--- START ---

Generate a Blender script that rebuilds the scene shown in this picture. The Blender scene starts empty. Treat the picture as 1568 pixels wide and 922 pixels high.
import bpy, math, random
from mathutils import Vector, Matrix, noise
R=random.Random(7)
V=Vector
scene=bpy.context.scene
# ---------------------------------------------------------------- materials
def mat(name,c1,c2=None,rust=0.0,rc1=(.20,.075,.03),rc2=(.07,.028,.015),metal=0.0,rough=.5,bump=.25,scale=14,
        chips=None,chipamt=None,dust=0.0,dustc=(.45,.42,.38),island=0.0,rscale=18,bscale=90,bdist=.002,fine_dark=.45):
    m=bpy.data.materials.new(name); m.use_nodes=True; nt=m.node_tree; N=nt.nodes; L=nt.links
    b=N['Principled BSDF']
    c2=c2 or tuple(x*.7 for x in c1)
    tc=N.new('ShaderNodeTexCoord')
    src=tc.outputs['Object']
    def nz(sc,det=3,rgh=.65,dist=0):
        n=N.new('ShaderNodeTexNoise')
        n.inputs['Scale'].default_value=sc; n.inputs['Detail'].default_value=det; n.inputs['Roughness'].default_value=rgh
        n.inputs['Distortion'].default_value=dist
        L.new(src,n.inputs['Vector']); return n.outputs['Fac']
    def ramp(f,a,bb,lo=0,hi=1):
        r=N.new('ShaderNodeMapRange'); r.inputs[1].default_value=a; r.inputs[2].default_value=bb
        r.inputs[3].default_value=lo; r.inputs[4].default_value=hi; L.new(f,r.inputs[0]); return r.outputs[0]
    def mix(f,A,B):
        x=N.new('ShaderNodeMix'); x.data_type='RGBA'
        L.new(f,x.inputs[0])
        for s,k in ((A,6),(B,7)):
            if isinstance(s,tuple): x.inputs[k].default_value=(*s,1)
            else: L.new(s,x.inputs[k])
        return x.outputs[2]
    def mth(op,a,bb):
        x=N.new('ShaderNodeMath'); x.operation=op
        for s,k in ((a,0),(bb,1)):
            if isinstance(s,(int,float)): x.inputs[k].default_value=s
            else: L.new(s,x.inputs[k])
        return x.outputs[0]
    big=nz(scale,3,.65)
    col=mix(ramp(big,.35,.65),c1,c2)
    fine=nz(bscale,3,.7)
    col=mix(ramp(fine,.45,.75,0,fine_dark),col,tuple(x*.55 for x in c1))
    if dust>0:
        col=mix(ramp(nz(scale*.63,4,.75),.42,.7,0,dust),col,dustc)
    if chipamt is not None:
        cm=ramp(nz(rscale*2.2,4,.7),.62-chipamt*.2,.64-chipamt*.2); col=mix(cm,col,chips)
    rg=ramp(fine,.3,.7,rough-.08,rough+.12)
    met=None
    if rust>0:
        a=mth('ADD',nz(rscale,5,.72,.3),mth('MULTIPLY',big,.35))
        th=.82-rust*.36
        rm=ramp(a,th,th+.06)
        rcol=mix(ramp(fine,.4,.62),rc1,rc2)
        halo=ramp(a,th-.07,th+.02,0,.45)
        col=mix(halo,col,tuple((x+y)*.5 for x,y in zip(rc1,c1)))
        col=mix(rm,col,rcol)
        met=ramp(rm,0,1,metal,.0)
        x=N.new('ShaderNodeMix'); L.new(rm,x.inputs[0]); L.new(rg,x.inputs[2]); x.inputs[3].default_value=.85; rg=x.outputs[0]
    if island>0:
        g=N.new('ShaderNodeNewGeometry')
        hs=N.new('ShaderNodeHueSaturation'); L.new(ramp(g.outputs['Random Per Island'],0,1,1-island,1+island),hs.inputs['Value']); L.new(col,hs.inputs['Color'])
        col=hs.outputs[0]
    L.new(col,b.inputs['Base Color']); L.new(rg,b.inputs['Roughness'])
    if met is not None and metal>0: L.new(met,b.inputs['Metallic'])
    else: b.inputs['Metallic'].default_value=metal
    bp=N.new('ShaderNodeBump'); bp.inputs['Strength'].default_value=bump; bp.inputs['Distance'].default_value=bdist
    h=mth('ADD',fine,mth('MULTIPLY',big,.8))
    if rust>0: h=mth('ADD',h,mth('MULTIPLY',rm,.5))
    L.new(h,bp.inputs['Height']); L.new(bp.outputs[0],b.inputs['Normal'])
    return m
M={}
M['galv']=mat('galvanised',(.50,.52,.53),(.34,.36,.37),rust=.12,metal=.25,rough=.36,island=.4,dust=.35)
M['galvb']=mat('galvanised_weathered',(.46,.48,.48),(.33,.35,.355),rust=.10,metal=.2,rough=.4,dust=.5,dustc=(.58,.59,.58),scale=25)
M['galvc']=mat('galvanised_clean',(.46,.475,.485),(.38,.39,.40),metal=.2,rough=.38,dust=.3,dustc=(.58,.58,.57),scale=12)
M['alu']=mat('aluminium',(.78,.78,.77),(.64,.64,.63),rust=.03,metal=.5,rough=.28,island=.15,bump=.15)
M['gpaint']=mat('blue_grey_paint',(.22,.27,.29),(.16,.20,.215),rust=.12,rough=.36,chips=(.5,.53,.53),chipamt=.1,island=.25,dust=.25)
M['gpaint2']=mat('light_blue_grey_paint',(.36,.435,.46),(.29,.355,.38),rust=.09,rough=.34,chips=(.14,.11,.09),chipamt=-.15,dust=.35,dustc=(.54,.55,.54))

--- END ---

* [What you will do]: Copy out the data shown above without altering anything.

* [Complete output]:
Generate a Blender script that rebuilds the scene shown in this picture. The Blender scene starts empty. Treat the picture as 1568 pixels wide and 922 pixels high.
import bpy, math, random
from mathutils import Vector, Matrix, noise
R=random.Random(7)
V=Vector
scene=bpy.context.scene
# ---------------------------------------------------------------- materials
def mat(name,c1,c2=None,rust=0.0,rc1=(.20,.075,.03),rc2=(.07,.028,.015),metal=0.0,rough=.5,bump=.25,scale=14,
        chips=None,chipamt=None,dust=0.0,dustc=(.45,.42,.38),island=0.0,rscale=18,bscale=90,bdist=.002,fine_dark=.45):
    m=bpy.data.materials.new(name); m.use_nodes=True; nt=m.node_tree; N=nt.nodes; L=nt.links
    b=N['Principled BSDF']
    c2=c2 or tuple(x*.7 for x in c1)
    tc=N.new('ShaderNodeTexCoord')
    src=tc.outputs['Object']
    def nz(sc,det=3,rgh=.65,dist=0):
        n=N.new('ShaderNodeTexNoise')
        n.inputs['Scale'].default_value=sc; n.inputs['Detail'].default_value=det; n.inputs['Roughness'].default_value=rgh
        n.inputs['Distortion'].default_value=dist
        L.new(src,n.inputs['Vector']); return n.outputs['Fac']
    def ramp(f,a,bb,lo=0,hi=1):
        r=N.new('ShaderNodeMapRange'); r.inputs[1].default_value=a; r.inputs[2].default_value=bb
        r.inputs[3].default_value=lo; r.inputs[4].default_value=hi; L.new(f,r.inputs[0]); return r.outputs[0]
    def mix(f,A,B):
        x=N.new('ShaderNodeMix'); x.data_type='RGBA'
        L.new(f,x.inputs[0])
        for s,k in ((A,6),(B,7)):
            if isinstance(s,tuple): x.inputs[k].default_value=(*s,1)
            else: L.new(s,x.inputs[k])
        return x.outputs[2]
    def mth(op,a,bb):
        x=N.new('ShaderNodeMath'); x.operation=op
        for s,k in ((a,0),(bb,1)):
            if isinstance(s,(int,float)): x.inputs[k].default_value=s
            else: L.new(s,x.inputs[k])
        return x.outputs[0]
    big=nz(scale,3,.65)
    col=mix(ramp(big,.35,.65),c1,c2)
    fine=nz(bscale,3,.7)
    col=mix(ramp(fine,.45,.75,0,fine_dark),col,tuple(x*.55 for x in c1))
    if dust>0:
        col=mix(ramp(nz(scale*.63,4,.75),.42,.7,0,dust),col,dustc)
    if chipamt is not None:
        cm=ramp(nz(rscale*2.2,4,.7),.62-chipamt*.2,.64-chipamt*.2); col=mix(cm,col,chips)
    rg=ramp(fine,.3,.7,rough-.08,rough+.12)
    met=None
    if rust>0:
        a=mth('ADD',nz(rscale,5,.72,.3),mth('MULTIPLY',big,.35))
        th=.82-rust*.36
        rm=ramp(a,th,th+.06)
        rcol=mix(ramp(fine,.4,.62),rc1,rc2)
        halo=ramp(a,th-.07,th+.02,0,.45)
        col=mix(halo,col,tuple((x+y)*.5 for x,y in zip(rc1,c1)))
        col=mix(rm,col,rcol)
        met=ramp(rm,0,1,metal,.0)
        x=N.new('ShaderNodeMix'); L.new(rm,x.inputs[0]); L.new(rg,x.inputs[2]); x.inputs[3].default_value=.85; rg=x.outputs[0]
    if island>0:
        g=N.new('ShaderNodeNewGeometry')
        hs=N.new('ShaderNodeHueSaturation'); L.new(ramp(g.outputs['Random Per Island'],0,1,1-island,1+island),hs.inputs['Value']); L.new(col,hs.inputs['Color'])
        col=hs.outputs[0]
    L.new(col,b.inputs['Base Color']); L.new(rg,b.inputs['Roughness'])
    if met is not None and metal>0: L.new(met,b.inputs['Metallic'])
    else: b.inputs['Metallic'].default_value=metal
    bp=N.new('ShaderNodeBump'); bp.inputs['Strength'].default_value=bump; bp.inputs['Distance'].default_value=bdist
    h=mth('ADD',fine,mth('MULTIPLY',big,.8))
    if rust>0: h=mth('ADD',h,mth('MULTIPLY',rm,.5))
    L.new(h,bp.inputs['Height']); L.new(bp.outputs[0],b.inputs['Normal'])
    return m
M={}
M['galv']=mat('galvanised',(.50,.52,.53),(.34,.36,.37),rust=.12,metal=.25,rough=.36,island=.4,dust=.35)
M['galvb']=mat('galvanised_weathered',(.46,.48,.48),(.33,.35,.355),rust=.10,metal=.2,rough=.4,dust=.5,dustc=(.58,.59,.58),scale=25)
M['galvc']=mat('galvanised_clean',(.46,.475,.485),(.38,.39,.40),metal=.2,rough=.38,dust=.3,dustc=(.58,.58,.57),scale=12)
M['alu']=mat('aluminium',(.78,.78,.77),(.64,.64,.63),rust=.03,metal=.5,rough=.28,island=.15,bump=.15)
M['gpaint']=mat('blue_grey_paint',(.22,.27,.29),(.16,.20,.215),rust=.12,rough=.36,chips=(.5,.53,.53),chipamt=.1,island=.25,dust=.25)
M['gpaint2']=mat('light_blue_grey_paint',(.36,.435,.46),(.29,.355,.38),rust=.09,rough=.34,chips=(.14,.11,.09),chipamt=-.15,dust=.35,dustc=(.54,.55,.54))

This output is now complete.